Una Prefazione di sedici pagine fa
immediatamente pensare di essere al cospetto di un’opera importante, specie se
è a firma di uno studioso e scrittore di grande valore come Giovanni Pistoia. Ma
avrò modo di tornare sullo scritto di Pistoia. Intanto leggiamo i quattro anni
di poesia offerta da Stanislao, entriamo nel suo giardino fiorito e vediamo di
individuare il “qualcosa, o qualcuno, che dentro vuole disperatamente essere”.

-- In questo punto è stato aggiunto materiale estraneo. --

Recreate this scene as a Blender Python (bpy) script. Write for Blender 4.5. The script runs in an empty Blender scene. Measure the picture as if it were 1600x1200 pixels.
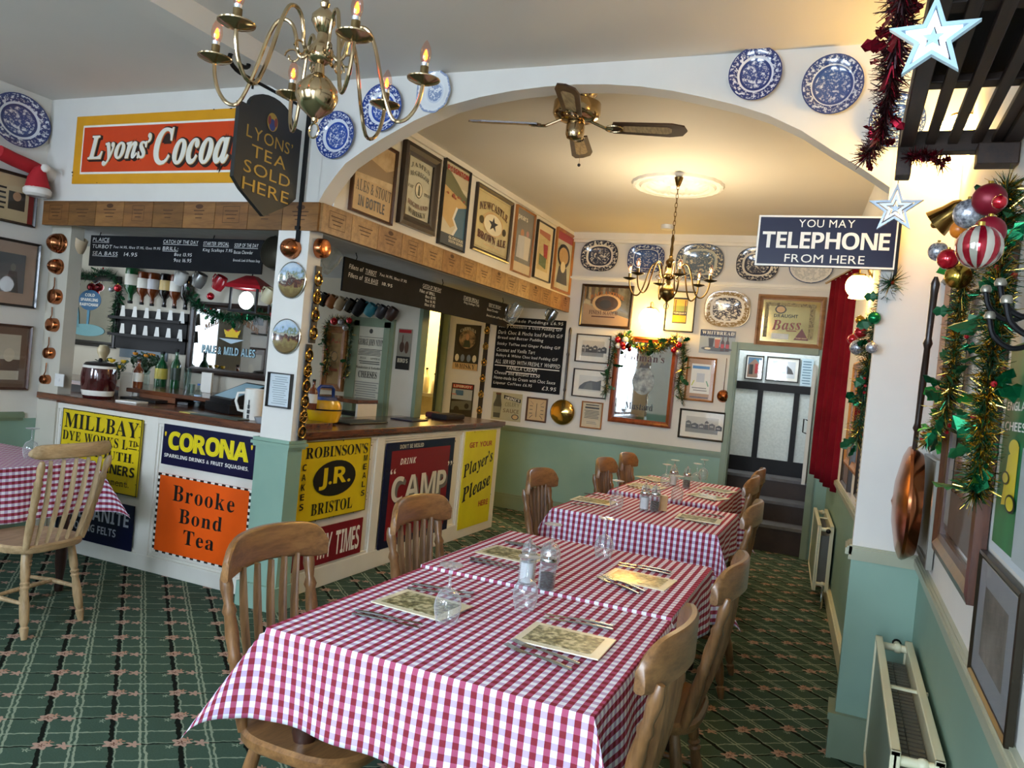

Partiamo da un testo intitolato “Poesia del pane”, per una ragione semplice,
per me la poesia deve essere pane, fatta con la semplicità con cui s’impasta il
pane. L’ho detto e ridetto mille volte e devo constatare che Stanislao Donadio
agisce proprio come le massaie dei nostri paesi (le poche rimaste), impasta
idee, immagini, parole dense e vive con acqua e sale e niente più. Da cui la
forza della sua poesia che ha radici pure e che poi diventano, ahimè, radici
impure. Nel contatto col mondo.
La densità del libro ha troppa forza
contundente, Donadio (mi piace che ogni poesia sia “Poesia del… per ribadire
che siamo dentro un luogo, direbbero i giapponesi, in cui ormai contano le
misure dell’anima, i profumi del cielo) si è calato in una dimensione che ha
qualcosa di magico ed è per questo che riesce a scrivere versi di estremo
interesse e carichi di tenerezza. Valga per tutti “Poesia dell’alloro in
movimento”, in cui il poeta riesce a creare una misura universale di emozioni
coinvolgendo sé stesso, gli animali e le piante. Non è casuale il mio
riferimento al Giappone.
Ma torniamo allo scritto, di rara
bellezza e profondità, di Giovanni Pistoia. A parte la disamina, quel suo
raccontare facendo critica, come ci ha insegnato Francesco De Sanctis, Pistoia
a un certo punto sente la necessità di avvisare il lettore che non si può
leggere Donadio a cuor leggero, come passeggiando distrattamente: “Non pensi il
lettore di attraversare queste poesie come si può fare con un campo di musco;
qui il cuore non fa rima con amore, e il cielo azzurro non sempre è azzurro, la
pioggia non sempre bagna, e il vissuto dell’autore, e attraverso l’autore il
vissuto di chi in quei versi si ritrova, non è una danza primaverile; spesso è
un intricato inverno. E lo stesso codice linguistico del poeta è, non poche
volte, un percorso a ostacoli, dove il reale e l’irreale, il paradosso e il
surreale, il fisico e il metafisico, si incontrano e si scontrano, si ritrovano
per poi perdersi ancora”.
Pistoia è riuscito a fotografare la
sostanza vera, intima, direi segreta della poesia di Stanislao focalizzando il suo
fare, rivelandoci la valanga di interessi che ha intravisto e mettendo in
rilievo la necessità interiore di una inquietudine che “pretende” quasi di
possedere il mondo e di cancellarlo e ricostruirlo.
Infatti “Alla Radice Impura” è una summa
di intendimenti, di progetti, di sogni, di cadute a picco nel mistero e
nell’angoscia, una resurrezione che poi però perde la sua grazia, un viaggio
infinito nel visibile e nell’invisibile, proprio come ha sempre pensato che si
debba fare Rainer Maria Rilke se si vuole ottenere grande poesia.
Sì, Donadio è un poeta che bisogna
leggere e rileggere, nelle sue corde ci sono molti interessi e molte fioriture
sempre in atto ecco perché la sua parola è, a un tempo, delicata e possente,
profumo di pane appena sfornato e accetta luccicante che anela a trovare la
fessura del mistero per rubargli le essenze e le ragioni della vita e della
morte.
Insomma, a dirla apertamente, Stanislao
Donadio è un poeta a tutto tondo, autentico, accorto, con le stimmate nelle
mani e nel cuore, ma anche con le finestre della sua anima spalancate per
suggere la brezza della speranza, la bellezza di ogni alba nuova.